§ PROBLEM DETAILS:
Identify the lines that contain the word "Python" and copy each one.

§ EXERCISE MATERIAL:

— begin —

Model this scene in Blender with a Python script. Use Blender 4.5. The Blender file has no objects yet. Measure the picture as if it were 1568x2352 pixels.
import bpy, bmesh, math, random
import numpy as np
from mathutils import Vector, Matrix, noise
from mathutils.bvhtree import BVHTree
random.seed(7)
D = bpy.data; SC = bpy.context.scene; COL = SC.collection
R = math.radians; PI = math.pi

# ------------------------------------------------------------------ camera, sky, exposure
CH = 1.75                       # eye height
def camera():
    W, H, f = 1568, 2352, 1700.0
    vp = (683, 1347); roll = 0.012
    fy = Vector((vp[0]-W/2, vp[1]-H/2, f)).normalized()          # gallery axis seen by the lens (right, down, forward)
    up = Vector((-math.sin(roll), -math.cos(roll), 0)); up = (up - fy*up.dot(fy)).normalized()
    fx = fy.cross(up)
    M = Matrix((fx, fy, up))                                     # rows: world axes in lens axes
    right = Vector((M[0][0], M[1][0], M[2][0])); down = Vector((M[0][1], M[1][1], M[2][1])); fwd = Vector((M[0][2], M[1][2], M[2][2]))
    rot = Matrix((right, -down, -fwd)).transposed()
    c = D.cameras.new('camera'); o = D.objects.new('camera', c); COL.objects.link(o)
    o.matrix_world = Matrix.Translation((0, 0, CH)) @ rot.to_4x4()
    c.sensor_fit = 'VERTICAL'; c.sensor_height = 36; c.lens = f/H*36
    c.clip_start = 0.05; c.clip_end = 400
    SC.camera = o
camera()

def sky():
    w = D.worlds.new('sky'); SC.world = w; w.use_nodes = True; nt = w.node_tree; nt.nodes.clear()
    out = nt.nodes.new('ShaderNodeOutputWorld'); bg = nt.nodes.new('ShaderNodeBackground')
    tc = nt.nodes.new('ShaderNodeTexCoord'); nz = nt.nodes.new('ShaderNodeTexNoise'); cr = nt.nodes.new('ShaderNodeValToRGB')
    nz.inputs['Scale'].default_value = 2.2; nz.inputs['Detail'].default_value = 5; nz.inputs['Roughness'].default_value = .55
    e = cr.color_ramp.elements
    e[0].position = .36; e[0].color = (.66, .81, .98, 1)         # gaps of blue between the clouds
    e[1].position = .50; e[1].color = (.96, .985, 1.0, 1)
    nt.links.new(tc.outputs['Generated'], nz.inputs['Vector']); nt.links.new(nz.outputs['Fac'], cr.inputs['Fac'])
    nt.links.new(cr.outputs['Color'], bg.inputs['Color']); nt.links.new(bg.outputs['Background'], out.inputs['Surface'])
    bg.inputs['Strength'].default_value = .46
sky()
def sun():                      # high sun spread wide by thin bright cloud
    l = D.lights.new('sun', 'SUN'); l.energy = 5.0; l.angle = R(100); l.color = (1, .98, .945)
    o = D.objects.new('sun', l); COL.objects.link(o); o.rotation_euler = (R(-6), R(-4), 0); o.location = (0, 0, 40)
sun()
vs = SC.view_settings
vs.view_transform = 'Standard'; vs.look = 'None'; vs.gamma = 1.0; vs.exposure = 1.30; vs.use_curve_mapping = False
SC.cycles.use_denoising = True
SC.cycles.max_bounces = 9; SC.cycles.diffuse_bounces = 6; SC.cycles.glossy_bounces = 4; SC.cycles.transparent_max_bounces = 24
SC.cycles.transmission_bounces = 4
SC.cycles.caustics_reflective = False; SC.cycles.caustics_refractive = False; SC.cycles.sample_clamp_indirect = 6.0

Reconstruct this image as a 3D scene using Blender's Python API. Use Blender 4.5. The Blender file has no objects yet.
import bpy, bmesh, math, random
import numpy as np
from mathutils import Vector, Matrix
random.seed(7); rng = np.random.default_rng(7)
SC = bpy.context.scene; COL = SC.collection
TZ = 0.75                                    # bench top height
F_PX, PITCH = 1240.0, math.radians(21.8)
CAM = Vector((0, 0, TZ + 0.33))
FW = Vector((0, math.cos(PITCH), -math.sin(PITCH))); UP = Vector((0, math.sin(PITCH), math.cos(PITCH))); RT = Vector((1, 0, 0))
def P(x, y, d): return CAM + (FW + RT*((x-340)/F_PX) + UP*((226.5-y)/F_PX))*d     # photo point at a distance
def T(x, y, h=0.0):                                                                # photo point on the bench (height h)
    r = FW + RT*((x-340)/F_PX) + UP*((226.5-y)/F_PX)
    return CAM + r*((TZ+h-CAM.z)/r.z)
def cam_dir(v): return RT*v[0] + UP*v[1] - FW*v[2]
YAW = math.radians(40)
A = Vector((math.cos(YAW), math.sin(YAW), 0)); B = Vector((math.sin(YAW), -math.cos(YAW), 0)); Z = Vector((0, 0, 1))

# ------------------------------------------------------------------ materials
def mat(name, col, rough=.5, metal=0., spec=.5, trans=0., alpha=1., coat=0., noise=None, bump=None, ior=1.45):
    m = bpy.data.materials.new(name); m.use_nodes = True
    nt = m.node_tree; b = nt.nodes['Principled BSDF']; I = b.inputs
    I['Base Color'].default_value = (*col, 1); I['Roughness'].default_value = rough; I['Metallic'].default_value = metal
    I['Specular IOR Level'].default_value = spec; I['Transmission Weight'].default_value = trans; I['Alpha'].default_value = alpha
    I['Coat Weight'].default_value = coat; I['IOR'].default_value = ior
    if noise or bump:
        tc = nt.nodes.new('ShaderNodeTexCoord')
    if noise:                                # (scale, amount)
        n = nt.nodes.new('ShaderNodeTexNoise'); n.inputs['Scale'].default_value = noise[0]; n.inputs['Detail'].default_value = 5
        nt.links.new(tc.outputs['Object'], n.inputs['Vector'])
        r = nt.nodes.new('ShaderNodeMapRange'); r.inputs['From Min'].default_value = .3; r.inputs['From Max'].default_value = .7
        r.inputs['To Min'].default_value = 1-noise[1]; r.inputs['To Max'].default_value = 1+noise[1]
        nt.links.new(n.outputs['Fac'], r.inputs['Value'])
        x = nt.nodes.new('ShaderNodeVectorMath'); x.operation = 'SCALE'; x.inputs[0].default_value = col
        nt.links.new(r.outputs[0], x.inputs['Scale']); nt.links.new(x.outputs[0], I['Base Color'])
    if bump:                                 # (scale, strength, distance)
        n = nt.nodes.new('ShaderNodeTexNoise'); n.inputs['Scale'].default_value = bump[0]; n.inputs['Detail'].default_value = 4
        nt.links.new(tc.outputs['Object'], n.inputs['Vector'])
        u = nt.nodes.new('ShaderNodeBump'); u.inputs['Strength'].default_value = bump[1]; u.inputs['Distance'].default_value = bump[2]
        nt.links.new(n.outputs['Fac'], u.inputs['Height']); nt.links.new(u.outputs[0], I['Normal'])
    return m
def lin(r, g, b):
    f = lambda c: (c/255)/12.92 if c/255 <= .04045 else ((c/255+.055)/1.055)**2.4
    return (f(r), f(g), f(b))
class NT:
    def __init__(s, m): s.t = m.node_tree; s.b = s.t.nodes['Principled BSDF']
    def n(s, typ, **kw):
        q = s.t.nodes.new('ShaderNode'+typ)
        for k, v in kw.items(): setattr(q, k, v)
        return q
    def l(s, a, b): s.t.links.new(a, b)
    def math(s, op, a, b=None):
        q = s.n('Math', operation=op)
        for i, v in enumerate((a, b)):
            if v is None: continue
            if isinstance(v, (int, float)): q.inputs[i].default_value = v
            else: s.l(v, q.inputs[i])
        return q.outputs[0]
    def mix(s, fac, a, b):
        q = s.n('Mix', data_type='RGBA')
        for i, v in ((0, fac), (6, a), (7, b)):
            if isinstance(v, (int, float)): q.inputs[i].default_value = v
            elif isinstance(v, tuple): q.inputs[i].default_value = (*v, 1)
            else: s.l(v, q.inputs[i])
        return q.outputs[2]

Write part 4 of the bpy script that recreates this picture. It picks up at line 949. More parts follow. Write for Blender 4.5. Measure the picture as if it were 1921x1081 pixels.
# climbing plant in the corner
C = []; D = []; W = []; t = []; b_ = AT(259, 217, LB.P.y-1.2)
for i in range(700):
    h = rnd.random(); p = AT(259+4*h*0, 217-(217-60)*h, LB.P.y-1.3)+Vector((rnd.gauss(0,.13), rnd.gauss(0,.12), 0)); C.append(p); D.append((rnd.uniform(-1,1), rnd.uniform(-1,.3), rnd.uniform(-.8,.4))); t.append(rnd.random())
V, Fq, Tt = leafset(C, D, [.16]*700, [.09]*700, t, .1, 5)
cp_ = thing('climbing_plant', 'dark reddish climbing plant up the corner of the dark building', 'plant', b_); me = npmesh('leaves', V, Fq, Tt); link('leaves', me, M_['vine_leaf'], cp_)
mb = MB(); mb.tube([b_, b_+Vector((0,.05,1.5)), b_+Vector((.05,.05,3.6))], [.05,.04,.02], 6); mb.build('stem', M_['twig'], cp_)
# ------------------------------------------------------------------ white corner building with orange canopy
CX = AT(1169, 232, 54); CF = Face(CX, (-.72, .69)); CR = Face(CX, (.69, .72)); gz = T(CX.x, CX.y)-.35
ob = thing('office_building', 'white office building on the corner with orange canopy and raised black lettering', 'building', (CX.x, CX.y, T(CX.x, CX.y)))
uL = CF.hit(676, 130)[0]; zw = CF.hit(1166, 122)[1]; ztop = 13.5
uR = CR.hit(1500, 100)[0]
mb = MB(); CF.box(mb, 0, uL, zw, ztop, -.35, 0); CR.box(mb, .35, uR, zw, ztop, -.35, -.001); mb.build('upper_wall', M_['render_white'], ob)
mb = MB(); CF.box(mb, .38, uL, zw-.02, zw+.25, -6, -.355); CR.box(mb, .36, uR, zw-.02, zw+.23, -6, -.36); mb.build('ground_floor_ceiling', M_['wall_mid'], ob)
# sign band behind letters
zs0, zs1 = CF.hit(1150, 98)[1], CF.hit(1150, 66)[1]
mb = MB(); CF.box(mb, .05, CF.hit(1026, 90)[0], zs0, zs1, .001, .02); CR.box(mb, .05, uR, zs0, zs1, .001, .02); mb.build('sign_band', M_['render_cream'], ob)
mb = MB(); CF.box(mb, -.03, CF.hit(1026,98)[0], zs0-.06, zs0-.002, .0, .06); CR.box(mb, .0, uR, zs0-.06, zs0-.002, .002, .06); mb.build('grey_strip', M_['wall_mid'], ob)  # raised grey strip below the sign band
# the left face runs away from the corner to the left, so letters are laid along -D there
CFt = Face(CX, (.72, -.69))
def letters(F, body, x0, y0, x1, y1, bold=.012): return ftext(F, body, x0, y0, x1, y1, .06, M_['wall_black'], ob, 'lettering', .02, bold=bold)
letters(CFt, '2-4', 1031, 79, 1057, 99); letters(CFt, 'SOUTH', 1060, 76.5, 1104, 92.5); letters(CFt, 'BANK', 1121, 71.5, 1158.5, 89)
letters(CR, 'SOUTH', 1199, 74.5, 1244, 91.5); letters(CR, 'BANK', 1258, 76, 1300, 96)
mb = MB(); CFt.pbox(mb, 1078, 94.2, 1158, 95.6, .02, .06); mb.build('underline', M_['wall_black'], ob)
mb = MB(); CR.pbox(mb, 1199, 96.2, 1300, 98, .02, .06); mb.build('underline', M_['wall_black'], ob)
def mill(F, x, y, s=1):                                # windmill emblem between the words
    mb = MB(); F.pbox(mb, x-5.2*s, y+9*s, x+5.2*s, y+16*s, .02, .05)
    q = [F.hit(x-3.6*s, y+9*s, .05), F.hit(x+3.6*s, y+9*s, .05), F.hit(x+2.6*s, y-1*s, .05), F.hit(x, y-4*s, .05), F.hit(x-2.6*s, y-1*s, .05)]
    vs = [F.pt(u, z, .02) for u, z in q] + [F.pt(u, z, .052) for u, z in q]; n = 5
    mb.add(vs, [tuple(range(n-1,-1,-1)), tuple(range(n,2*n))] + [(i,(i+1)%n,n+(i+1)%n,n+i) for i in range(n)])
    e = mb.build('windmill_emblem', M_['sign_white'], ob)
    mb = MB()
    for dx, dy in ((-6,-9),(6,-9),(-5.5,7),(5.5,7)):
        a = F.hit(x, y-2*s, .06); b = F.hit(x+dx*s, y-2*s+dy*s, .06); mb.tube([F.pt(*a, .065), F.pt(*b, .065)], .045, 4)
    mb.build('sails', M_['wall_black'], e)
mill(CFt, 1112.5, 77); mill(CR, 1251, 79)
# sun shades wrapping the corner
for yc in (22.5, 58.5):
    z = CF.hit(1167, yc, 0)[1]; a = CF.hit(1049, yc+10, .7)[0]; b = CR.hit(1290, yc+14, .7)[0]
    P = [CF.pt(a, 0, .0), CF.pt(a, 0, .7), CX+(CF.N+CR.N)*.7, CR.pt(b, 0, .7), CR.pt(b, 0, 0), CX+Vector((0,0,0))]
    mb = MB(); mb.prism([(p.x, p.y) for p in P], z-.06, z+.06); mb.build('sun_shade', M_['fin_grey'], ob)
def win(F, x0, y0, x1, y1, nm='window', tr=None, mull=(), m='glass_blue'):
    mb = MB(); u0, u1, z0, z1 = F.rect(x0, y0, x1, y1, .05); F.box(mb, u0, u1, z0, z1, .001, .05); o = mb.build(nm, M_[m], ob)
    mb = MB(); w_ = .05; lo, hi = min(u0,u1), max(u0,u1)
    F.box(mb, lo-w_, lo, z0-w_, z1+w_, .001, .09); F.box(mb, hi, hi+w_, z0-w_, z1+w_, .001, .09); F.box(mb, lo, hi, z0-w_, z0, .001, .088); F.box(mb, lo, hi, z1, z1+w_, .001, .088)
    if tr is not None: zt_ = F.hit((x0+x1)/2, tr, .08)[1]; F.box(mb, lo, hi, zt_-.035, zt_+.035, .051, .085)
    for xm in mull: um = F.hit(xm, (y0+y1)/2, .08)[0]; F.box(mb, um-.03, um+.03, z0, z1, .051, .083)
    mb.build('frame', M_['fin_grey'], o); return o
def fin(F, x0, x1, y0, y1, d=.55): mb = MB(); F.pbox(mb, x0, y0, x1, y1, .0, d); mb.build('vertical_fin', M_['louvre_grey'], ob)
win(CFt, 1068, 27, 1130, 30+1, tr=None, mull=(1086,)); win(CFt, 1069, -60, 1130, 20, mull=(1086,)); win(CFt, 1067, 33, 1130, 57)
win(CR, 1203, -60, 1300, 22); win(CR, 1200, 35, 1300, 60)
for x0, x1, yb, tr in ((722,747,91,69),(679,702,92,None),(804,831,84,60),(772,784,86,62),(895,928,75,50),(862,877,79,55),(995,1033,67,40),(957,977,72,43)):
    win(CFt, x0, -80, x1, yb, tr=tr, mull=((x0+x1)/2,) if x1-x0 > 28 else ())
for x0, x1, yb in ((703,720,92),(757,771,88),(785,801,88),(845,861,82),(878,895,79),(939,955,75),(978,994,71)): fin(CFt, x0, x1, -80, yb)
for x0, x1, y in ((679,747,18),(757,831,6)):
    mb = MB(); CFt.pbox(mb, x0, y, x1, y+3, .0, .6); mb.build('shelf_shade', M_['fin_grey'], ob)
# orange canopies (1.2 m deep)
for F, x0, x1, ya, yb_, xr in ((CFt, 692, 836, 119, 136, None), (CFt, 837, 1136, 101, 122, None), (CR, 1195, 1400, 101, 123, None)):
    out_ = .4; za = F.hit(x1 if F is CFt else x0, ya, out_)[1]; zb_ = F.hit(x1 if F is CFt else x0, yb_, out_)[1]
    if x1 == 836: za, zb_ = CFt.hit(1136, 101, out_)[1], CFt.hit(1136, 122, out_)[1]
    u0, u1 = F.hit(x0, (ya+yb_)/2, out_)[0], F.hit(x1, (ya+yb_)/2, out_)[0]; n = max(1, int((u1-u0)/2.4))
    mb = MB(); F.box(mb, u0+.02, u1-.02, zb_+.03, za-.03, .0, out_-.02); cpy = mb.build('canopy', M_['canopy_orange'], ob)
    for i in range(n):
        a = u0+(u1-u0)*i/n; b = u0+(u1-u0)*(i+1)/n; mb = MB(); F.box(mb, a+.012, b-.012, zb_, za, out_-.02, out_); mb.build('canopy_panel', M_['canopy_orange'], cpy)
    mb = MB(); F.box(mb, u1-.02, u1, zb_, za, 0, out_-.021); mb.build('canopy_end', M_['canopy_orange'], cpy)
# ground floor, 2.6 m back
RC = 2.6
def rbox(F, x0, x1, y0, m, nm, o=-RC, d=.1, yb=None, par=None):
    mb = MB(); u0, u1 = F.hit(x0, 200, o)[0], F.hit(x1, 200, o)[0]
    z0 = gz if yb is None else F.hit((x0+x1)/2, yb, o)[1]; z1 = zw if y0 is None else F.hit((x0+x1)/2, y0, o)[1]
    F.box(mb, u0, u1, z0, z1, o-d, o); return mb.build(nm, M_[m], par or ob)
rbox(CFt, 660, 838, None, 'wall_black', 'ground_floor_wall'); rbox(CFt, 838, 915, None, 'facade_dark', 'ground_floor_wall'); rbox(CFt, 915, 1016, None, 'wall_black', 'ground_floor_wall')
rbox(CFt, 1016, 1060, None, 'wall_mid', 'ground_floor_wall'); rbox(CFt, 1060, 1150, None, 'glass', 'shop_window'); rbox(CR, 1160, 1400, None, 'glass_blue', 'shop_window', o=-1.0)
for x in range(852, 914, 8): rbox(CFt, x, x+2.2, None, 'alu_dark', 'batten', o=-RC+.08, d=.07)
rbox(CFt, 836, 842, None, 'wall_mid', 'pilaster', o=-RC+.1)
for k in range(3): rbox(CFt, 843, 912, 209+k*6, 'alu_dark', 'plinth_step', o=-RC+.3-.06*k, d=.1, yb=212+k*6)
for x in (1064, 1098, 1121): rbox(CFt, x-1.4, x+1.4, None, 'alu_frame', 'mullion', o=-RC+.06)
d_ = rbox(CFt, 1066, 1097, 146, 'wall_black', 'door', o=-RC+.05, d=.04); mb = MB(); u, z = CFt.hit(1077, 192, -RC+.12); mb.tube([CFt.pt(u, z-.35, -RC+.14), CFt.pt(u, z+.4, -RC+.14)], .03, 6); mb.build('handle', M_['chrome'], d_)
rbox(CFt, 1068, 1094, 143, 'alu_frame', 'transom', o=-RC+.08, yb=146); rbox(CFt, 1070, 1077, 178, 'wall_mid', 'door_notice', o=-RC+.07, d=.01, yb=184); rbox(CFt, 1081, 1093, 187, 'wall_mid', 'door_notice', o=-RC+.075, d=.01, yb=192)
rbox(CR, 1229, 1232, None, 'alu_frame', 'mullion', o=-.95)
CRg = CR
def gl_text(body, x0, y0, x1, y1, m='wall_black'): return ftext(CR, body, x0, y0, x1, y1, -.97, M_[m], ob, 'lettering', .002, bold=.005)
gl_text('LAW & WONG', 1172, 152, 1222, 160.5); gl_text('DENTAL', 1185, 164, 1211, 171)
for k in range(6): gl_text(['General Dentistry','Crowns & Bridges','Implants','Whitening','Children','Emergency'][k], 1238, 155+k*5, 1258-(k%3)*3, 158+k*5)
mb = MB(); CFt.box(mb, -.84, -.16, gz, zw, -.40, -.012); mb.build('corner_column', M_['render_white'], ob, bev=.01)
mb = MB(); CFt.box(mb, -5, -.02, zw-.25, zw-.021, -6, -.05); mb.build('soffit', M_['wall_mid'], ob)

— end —

§ RESULT OF THIS EXERCISE:
Model this scene in Blender with a Python script. Use Blender 4.5. The Blender file has no objects yet. Measure the picture as if it were 1568x2352 pixels.
Reconstruct this image as a 3D scene using Blender's Python API. Use Blender 4.5. The Blender file has no objects yet.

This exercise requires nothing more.